## Job
Repeat each record below exactly, dropping the pictures.

** START OF Available data **

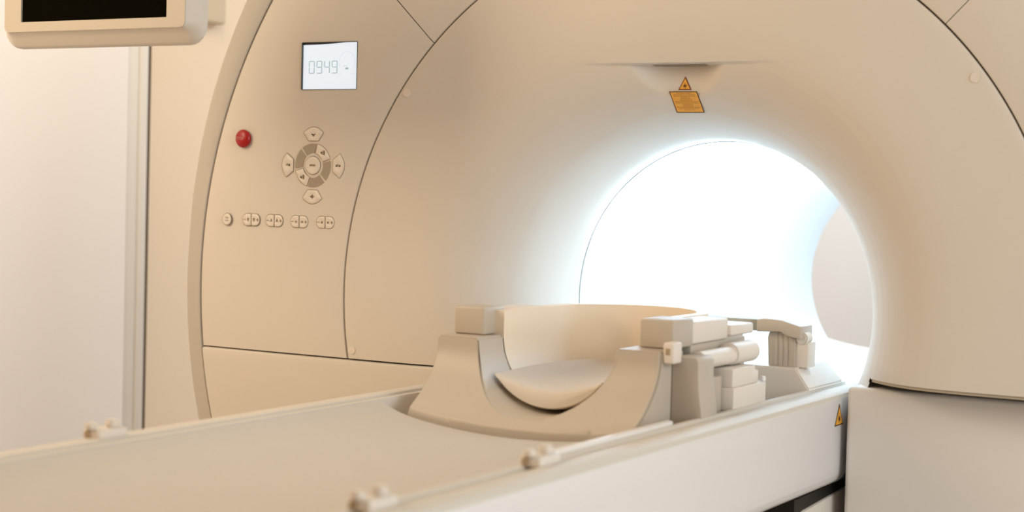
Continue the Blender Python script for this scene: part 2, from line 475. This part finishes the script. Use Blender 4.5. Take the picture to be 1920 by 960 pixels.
for a0, a1 in ((18, 76), (-165, -109)):
    P = sector(BC, .0285, .0505, a0, a1)
    am = radians((a0+a1)/2); c = (BC[0]+.040*cos(am), BC[1]+.040*sin(am))
    o = button(P, c, .0085, 'travel_button')
    glyph([rect(-.006, .0035, -.0006, .0010), [(-.006, 0), (-.003, .003), (-.003, -.003)], rect(.0035, .0055, -.0050, .0055), rect(-.001, .003, .0030, .0042), rect(-.003, .003, -.0036, -.0024)], o, c, 1, -.0012)
cb = button([(BC[0]+.0205*cos(t*pi/24), BC[1]+.0205*sin(t*pi/24)) for t in range(48)], BC, .016, 'speed_button', h=.0028)
text('SPEED', .0062, INK, 'lettering', cb, (BC[0], -.0023, BC[1]))
# row of smaller keys
tc = button([(-1.141+.0125*cos(t*pi/18), 1.1525+.0135*sin(t*pi/18)) for t in range(36)], (-1.141, 1.1525), .0095, 'start_stop_button', h=.0020)
text('START', .0048, INK, 'lettering', tc, (-1.141, -.0012, 1.1560)); text('STOP', .0048, INK, 'lettering', tc, (-1.141, -.0012, 1.1490))
def half(cx, cz, side, wd=.0235, h=.0270):
    # rounded on the outer side; side -1 = left half
    r = h/2; pts = []
    for i in range(9):
        a = radians(-90+180*i/8); pts.append((wd-r*.85+r*.85*cos(a), r*sin(a)))
    pts += [(.001, r), (0, r-.001), (0, -r+.001), (.001, -r)]
    return [(cx+side*(.0012+p[0]), cz+p[1]) for p in pts]
sym = ['lamp', 'fan', 'room', 'sound']
for k, (cx, cz) in enumerate(((-1.068, 1.1535), (-1.000, 1.1535), (-.9275, 1.1535), (-.8535, 1.1540))):
    for side in (-1, 1):
        c = (cx+side*.0125, cz)
        o = button(half(cx, cz, side), c, .0085, 'adjust_button', h=.0018, n=40)
        e = cx+side*.0195
        g = [rect(e-.0032, e+.0032, cz-.0006, cz+.0006)]
        if side > 0: g.append(rect(e-.0006, e+.0006, cz-.0040, cz+.0040))
        q = cx+side*.0085
        if k == 0: g += [rect(q-.0022, q-.0014, cz-.002, cz+.003), rect(q+.0014, q+.0022, cz-.002, cz+.003), rect(q-.0022, q+.0022, cz+.003, cz+.0038), rect(q-.0012, q+.0012, cz-.0040, cz-.0030)]
        if k == 1: g += [[(q-.0006, cz), (q+.0006, cz), (q+.0006, cz+.0042), (q-.0006, cz+.0042)], [(q, cz+.0008), (q, cz-.0004), (q+.0036, cz-.0030), (q+.0040, cz-.0022)], [(q, cz+.0008), (q, cz-.0004), (q-.0036, cz-.0030), (q-.0040, cz-.0022)]]
        if k == 2: g += [rect(q-.0022, q-.0015, cz-.003, cz+.001), rect(q+.0015, q+.0022, cz-.003, cz+.001), rect(q-.0022, q+.0022, cz+.001, cz+.0017)]
        if k == 3: g += [[(q-.002, cz-.001), (q+.001, cz-.003), (q+.001, cz+.003), (q-.002, cz+.001)]]
        glyph(g, o, (0, 0), 1, -.0017)
# red stop button
st = lathe([(.0, 0)], 0, 360, 3); st.free()
sb = bmesh.new()
sx_, sz_ = -1.096, 1.344
prof_s = [(.0205, .002), (.0215, -.0015), (.0212, -.0040), (.0190, -.0072), (.0145, -.0096), (.009, -.0108), (.004, -.0112)]
sb = grid(lambda i, j: (sx_+prof_s[j][0]*cos(2*pi*i/48), prof_s[j][1], sz_+prof_s[j][0]*sin(2*pi*i/48)), 48, len(prof_s), closeu=True)
sb.faces.new([v for v in sorted([v for v in sb.verts if abs(v.co.y+.0112) < 1e-6], key=lambda v: atan2(v.co.z-sz_, v.co.x-sx_))])
so = obj('stop_button', sb, RED, sc, angle=60, label='round red mushroom stop button')
text('STOP', .0098, REDTXT, 'lettering', so, (sx_-.003, -.0113, sz_))
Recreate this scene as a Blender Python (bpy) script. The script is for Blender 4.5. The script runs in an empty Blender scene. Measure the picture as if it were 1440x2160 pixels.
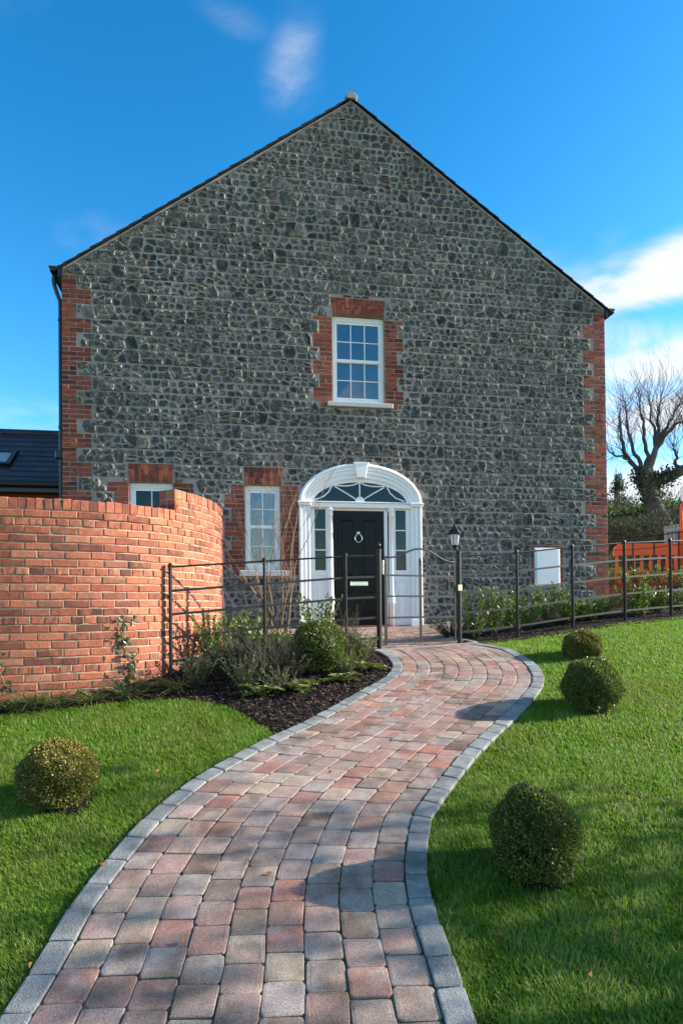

** END OF Available data **

## Completed exercise
Continue the Blender Python script for this scene: part 2, from line 475. This part finishes the script. Use Blender 4.5. Take the picture to be 1920 by 960 pixels.
for a0, a1 in ((18, 76), (-165, -109)):
    P = sector(BC, .0285, .0505, a0, a1)
    am = radians((a0+a1)/2); c = (BC[0]+.040*cos(am), BC[1]+.040*sin(am))
    o = button(P, c, .0085, 'travel_button')
    glyph([rect(-.006, .0035, -.0006, .0010), [(-.006, 0), (-.003, .003), (-.003, -.003)], rect(.0035, .0055, -.0050, .0055), rect(-.001, .003, .0030, .0042), rect(-.003, .003, -.0036, -.0024)], o, c, 1, -.0012)
cb = button([(BC[0]+.0205*cos(t*pi/24), BC[1]+.0205*sin(t*pi/24)) for t in range(48)], BC, .016, 'speed_button', h=.0028)
text('SPEED', .0062, INK, 'lettering', cb, (BC[0], -.0023, BC[1]))
# row of smaller keys
tc = button([(-1.141+.0125*cos(t*pi/18), 1.1525+.0135*sin(t*pi/18)) for t in range(36)], (-1.141, 1.1525), .0095, 'start_stop_button', h=.0020)
text('START', .0048, INK, 'lettering', tc, (-1.141, -.0012, 1.1560)); text('STOP', .0048, INK, 'lettering', tc, (-1.141, -.0012, 1.1490))
def half(cx, cz, side, wd=.0235, h=.0270):
    # rounded on the outer side; side -1 = left half
    r = h/2; pts = []
    for i in range(9):
        a = radians(-90+180*i/8); pts.append((wd-r*.85+r*.85*cos(a), r*sin(a)))
    pts += [(.001, r), (0, r-.001), (0, -r+.001), (.001, -r)]
    return [(cx+side*(.0012+p[0]), cz+p[1]) for p in pts]
sym = ['lamp', 'fan', 'room', 'sound']
for k, (cx, cz) in enumerate(((-1.068, 1.1535), (-1.000, 1.1535), (-.9275, 1.1535), (-.8535, 1.1540))):
    for side in (-1, 1):
        c = (cx+side*.0125, cz)
        o = button(half(cx, cz, side), c, .0085, 'adjust_button', h=.0018, n=40)
        e = cx+side*.0195
        g = [rect(e-.0032, e+.0032, cz-.0006, cz+.0006)]
        if side > 0: g.append(rect(e-.0006, e+.0006, cz-.0040, cz+.0040))
        q = cx+side*.0085
        if k == 0: g += [rect(q-.0022, q-.0014, cz-.002, cz+.003), rect(q+.0014, q+.0022, cz-.002, cz+.003), rect(q-.0022, q+.0022, cz+.003, cz+.0038), rect(q-.0012, q+.0012, cz-.0040, cz-.0030)]
        if k == 1: g += [[(q-.0006, cz), (q+.0006, cz), (q+.0006, cz+.0042), (q-.0006, cz+.0042)], [(q, cz+.0008), (q, cz-.0004), (q+.0036, cz-.0030), (q+.0040, cz-.0022)], [(q, cz+.0008), (q, cz-.0004), (q-.0036, cz-.0030), (q-.0040, cz-.0022)]]
        if k == 2: g += [rect(q-.0022, q-.0015, cz-.003, cz+.001), rect(q+.0015, q+.0022, cz-.003, cz+.001), rect(q-.0022, q+.0022, cz+.001, cz+.0017)]
        if k == 3: g += [[(q-.002, cz-.001), (q+.001, cz-.003), (q+.001, cz+.003), (q-.002, cz+.001)]]
        glyph(g, o, (0, 0), 1, -.0017)
# red stop button
st = lathe([(.0, 0)], 0, 360, 3); st.free()
sb = bmesh.new()
sx_, sz_ = -1.096, 1.344
prof_s = [(.0205, .002), (.0215, -.0015), (.0212, -.0040), (.0190, -.0072), (.0145, -.0096), (.009, -.0108), (.004, -.0112)]
sb = grid(lambda i, j: (sx_+prof_s[j][0]*cos(2*pi*i/48), prof_s[j][1], sz_+prof_s[j][0]*sin(2*pi*i/48)), 48, len(prof_s), closeu=True)
sb.faces.new([v for v in sorted([v for v in sb.verts if abs(v.co.y+.0112) < 1e-6], key=lambda v: atan2(v.co.z-sz_, v.co.x-sx_))])
so = obj('stop_button', sb, RED, sc, angle=60, label='round red mushroom stop button')
text('STOP', .0098, REDTXT, 'lettering', so, (sx_-.003, -.0113, sz_))
Recreate this scene as a Blender Python (bpy) script. The script is for Blender 4.5. The script runs in an empty Blender scene. Measure the picture as if it were 1440x2160 pixels.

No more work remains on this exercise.